Littérairement parlant, c’est une forme de discours dans lequel celui qui parle s’adresse à son destinataire en utilisant un biais, une voie latérale…
La parabole est une forme de discours qui respecte pleinement la liberté des destinataires.
(page 109)
Un autre signe qu'il donne , moins extraordinaire pour nous mais tout aussi central, c'est l'accueil sans réserve qu'il accorde à tous ceux qui viennent à lui, quels qu'ils soient. Jésus a scandalisé bien de ses contemporains en se laissant approcher par des publicains, les collecteurs très décriés de l'impôt romain, des pêcheurs publics, des étrangers considérés par les autorités juives comme impurs ; ce qui ne l'empêchait pas d'être accompagné dans ses déplacements par des gens très recommandables, dames de la bonne société et autres personnes à la situation bien assise, qui, comme lui, ne jugeaient pas sur les apparence et, pensant que l'espérance est pour tous, ne séléctionnaient pas leurs fréquentations. Le milieu de Jésus devait être un ensemble hétéroclite peu banal, attentif à ses gestes et à ses paroles dans lesquels il trouvait des raisons d'espérer. Tel est en quelques lignes le climat dans lequel se déroula la période de la vie de Jésus qu'on appelle souvent sa vie publique.

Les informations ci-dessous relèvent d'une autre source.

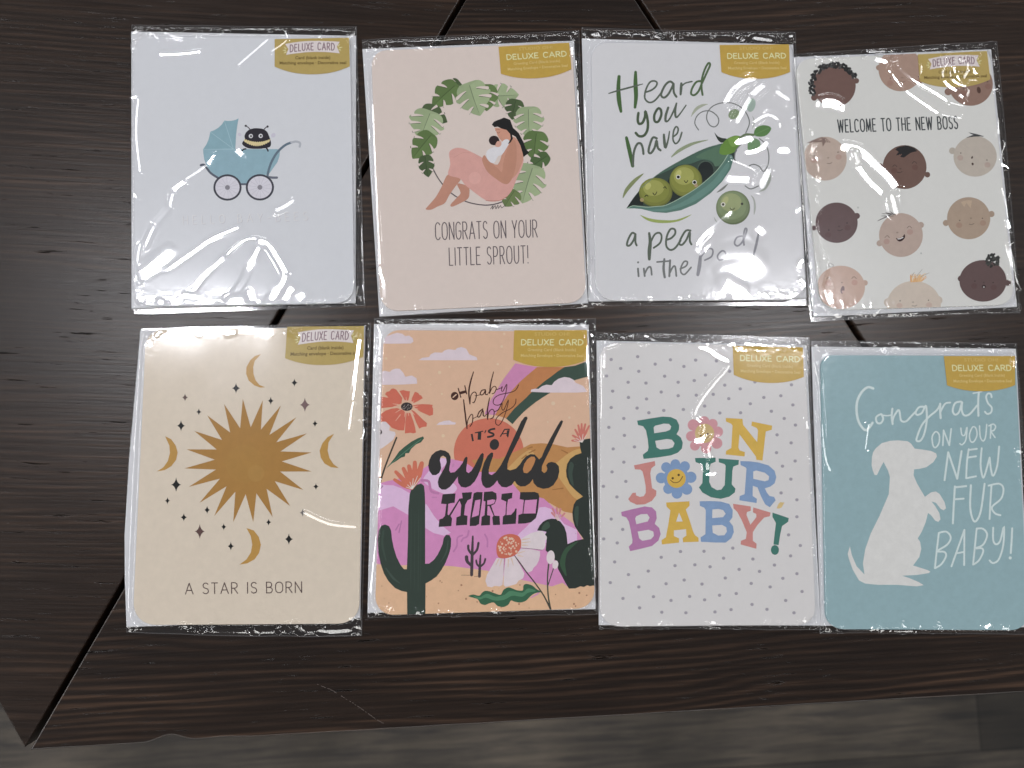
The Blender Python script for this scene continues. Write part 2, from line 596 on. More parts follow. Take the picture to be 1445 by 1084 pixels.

Historiquement, Jésus fut un homme de prière. A plusieurs reprises, il surprit son entourage en se retirant à l’écart, parfois même en pleine nuit, de façon à avoir avec le Père ces moments d’intimité qui lui étaient nécessaires pour mener à bien sa tâche exigeante.
(page 82)
En dehors des évangiles apocryphes rédigés dans des milieux précis, gnostique ou judéo-chrétien, existe une abondante littérature évangélique qui pas d'autre intention claire que de combler les trous laissés vides par les écrits plus anciens. Ils sont l'aboutissement d'une curiosité populaire bien compréhensible.
Il est vrai qu'en dehors des trois années de sa prédication, des événements entourant sa naissance et de la fameuse scène parmi les docteurs quand il avait douze ans ( Lc 2,41-52), nous sommes finalement très ignorants sur la vie de Jésus de Nazareth ; trente ans de vie, c'est beaucoup !
Jésus, cependant, ne s'était pas contenté de prononcer des oracles ou d'édicter des commandements. On l'avait vu vivre, et son comportement faisait corps avec ses paroles ; les gestes sont en général le plus éloquent des discours. Il avait valoré les gens méprisés, soulagé les misères, accueilli les exclus. Il avait refusé les compromissions au point de s'attirer les pires ennuis. Des faits précis en avaient été l'illustration. Il fallait bien les raconter tant ils pouvaient donner envie de vivre à son exemple et de faire partie des siens.
Pour que tout cela se passe dans la fidélité à celui que la communauté vénère comme son Seigneur, il faut bien rappeler ce qui s'était vécu avant qu'il ne soit mis à mort. Les récits qui s'élaborent peu à peu ne relèvent en rien d'une curiosité anecdotique ou d'une nostalgie stérilisante. Ils sont une nécessité du présent pour que l'arbre en croissance ne coupe pas de ses racines, quelles que ce soient les directions dans lesquelles il déploie ses branches.
Les renseignements donnés par les écrivains grecs de l'Antiquité ont permis de calculer qu'un tel matériel permettait d'écrire environ trois syllabes à la minute, soit soixante-douze mots à l'heure. A cette cadence, qui n'est qu'un ordre de grandeur, il faut une centaine d'heures pour transcrire l'épître aux Romains ou l'évangile de Marc, qui sont de longueur comparable.
L'humour n'est habituellement pas reconnu comme une valeur religieuse. A mon avis, c'est dommage.